G: Ho incontrato Westley per la prima volta alla presentazione di MASTER vol.I, in quell’occasione gli ho posto una domanda: “Com’era Lucio a Londra?” e mi ha risposto: “Non era nessuno in particolare, un agnellino. Non riuscivo a capire se fosse contento o scontento del lavoro, se gli piacesse o no ciò che stavamo facendo.” Questa risposta mi è sembrata molto strana perché in realtà Lucio non è così, lui è uno che ha sempre voluto partecipare e far capire la sua opinione. Forse quella situazione l’ha presa semplicemente come un’esperienza per capire come andare avanti, dove poteva arrivare. Comunque lavorare con Westley è stato per lui sicuramente un vantaggio e ha arricchito la sua carriera.

E Mogol, durante l’incisione dei dischi, solitamente era in studio?
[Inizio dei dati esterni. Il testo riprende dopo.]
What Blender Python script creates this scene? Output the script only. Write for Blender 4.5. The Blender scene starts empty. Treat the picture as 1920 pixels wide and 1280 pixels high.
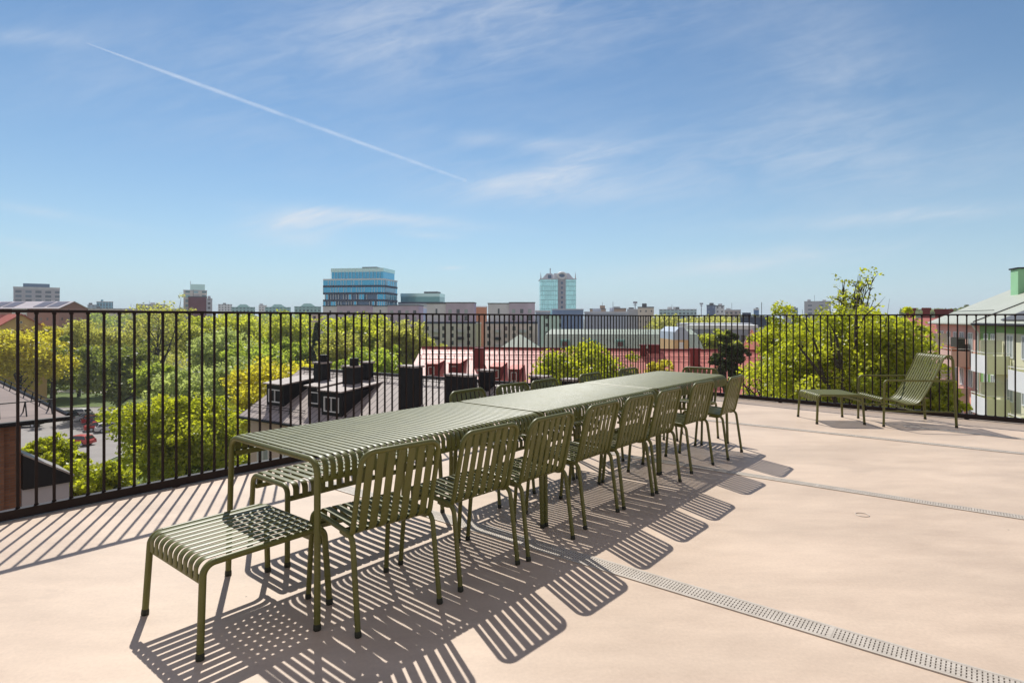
import bpy, bmesh, math, random
import numpy as np
from mathutils import Vector, Matrix
S = bpy.context.scene
COL = S.collection
R = math.radians
random.seed(7)

# ------------------------------------------------------------------ camera, sky, sun
F, YH, H = 1100.3, 596.95, 1.3644          # focal length and horizon in photo pixels, eye height (m)
cam = bpy.data.cameras.new('camera')
cam.sensor_width = 36.0
cam.lens = 36.0 * F / 1920.0
cam.shift_y = -(640.0 - YH) / 1920.0
cam.clip_start = 0.05
cam.clip_end = 200000
camo = bpy.data.objects.new('camera', cam)
camo.location = (0, 0, H)
camo.rotation_euler = (R(90), 0, 0)
COL.objects.link(camo)
S.camera = camo

SUN_EL, SUN_AZ = R(50.0), R(-19.0)         # azimuth from straight ahead (+Y), negative = to the left
sun_dir = Vector((math.sin(SUN_AZ) * math.cos(SUN_EL), math.cos(SUN_AZ) * math.cos(SUN_EL), math.sin(SUN_EL)))
sl = bpy.data.lights.new('sun', 'SUN')
sl.energy = 3.75
sl.angle = R(0.5)
sl.color = (1.0, 0.97, 0.91)
so = bpy.data.objects.new('sun', sl)
so.rotation_euler = sun_dir.to_track_quat('Z', 'Y').to_euler()
so.location = (0, 0, 40)
COL.objects.link(so)
S.view_settings.view_transform = 'Standard'
S.view_settings.look = 'None'
S.view_settings.exposure = 0.47
S.view_settings.gamma = 1.0
S.cycles.max_bounces = 14
S.cycles.diffuse_bounces = 8
S.cycles.transmission_bounces = 12
S.cycles.transparent_max_bounces = 12
S.cycles.use_denoising = True

world = bpy.data.worlds.new('World')
S.world = world
world.use_nodes = True
WN, WL = world.node_tree.nodes, world.node_tree.links
WN.clear()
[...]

G: Mai, Mogol non stava mai in studio. Lucio gli mandava la cassetta con la melodia, con la ritmica registrata insomma, e con la finta voce, dopodiché Mogol scriveva il testo. Battisti si raccomandava con Mogol che rispecchiasse la scansione delle parole. Da lì in poi si coronava questo matrimonio perfetto, ed è indubbio che quando si sono separati ne abbiano perso entrambi…

Un aneddoto divertente riguardante Battisti?

G: Mi ricordo di un giorno in cui stavamo lavorando insieme, eravamo in studio e mi chiese se avevo la macchina. Dopodiché mi disse di chiudere lo studio e andare via. Mi portò al cinema a vedere i film di Totò, che lo divertivano moltissimo. Dopodiché tutti i giorni alle quattro di pomeriggio per una settimana intera. Abbiamo fatto la stessa cosa. È stato un piccolo segreto tra me e lui.

A: Invece, la barzelletta più stupida del mondo me l’ha detta proprio lui (e me l’ha ripetuta una cinquantina di volte): “Il prossimo figlio lo chiamo Erno, così quando mi vedono mi riconoscono come il padre et Erno”. E si divertiva solo lui quando la raccontava, ripetendola per una settimana.